A terminal object $T$ in a category $\mathcal C$ is an object such that for every object $X$ there exists a unique morphism $X \to T$.
The pullback of two morphisms $f: X \to Z$ and $g: Y \to Z$ is the unique object $P$ with morphisms $p_1 : P \to X$ and $p_2: P \to Y$ such that for every object $Q$ and morphisms $q_1$, $q_2$ there exists a unique morphism $u: Q \to P$ such that the following diagram commutes:
If $Z$ is terminal then $P = X \times Y$. I think the way to see this is to apply a forgetful functor $F: \mathcal C \to \mathbf{Set}$. Then $Z$ maps to a one element set so that $f,g$ become the constant maps and then $P = \{(x,y) \mid f(x) = g(y) \} = X \times Y$.

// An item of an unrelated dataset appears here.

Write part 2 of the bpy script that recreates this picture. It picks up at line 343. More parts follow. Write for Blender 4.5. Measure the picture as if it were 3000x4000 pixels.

Is there a different way to see that if $Z$ is terminal then $P = X \times Y$, not involving knowledge of what terminal objects in $\mathbf{Set}$ look like? Maybe not involving $\mathbf{Set}$ at all?
Best Answer
Here is an easy way to "see it." The pullback is the limit of the diagram $X \stackrel{f}{\rightarrow} Z \stackrel{g}{\leftarrow} Y$. It is unique up to isomorphism. If $Z$ is the terminal object, there is exactly one $f$ and one $g$. So, such diagrams are one-to-one with pairs $(X,Y)$ of objects, or discrete diagrams with just $X$ and $Y$. Since the product is the limit of the discrete diagram, the pullback is a product (which is again unique up to isomorphism).
(By the way, categories in general do not have forgetful functors to Set, let alone the fact that "forgetful functor" is not a formally defined concept.)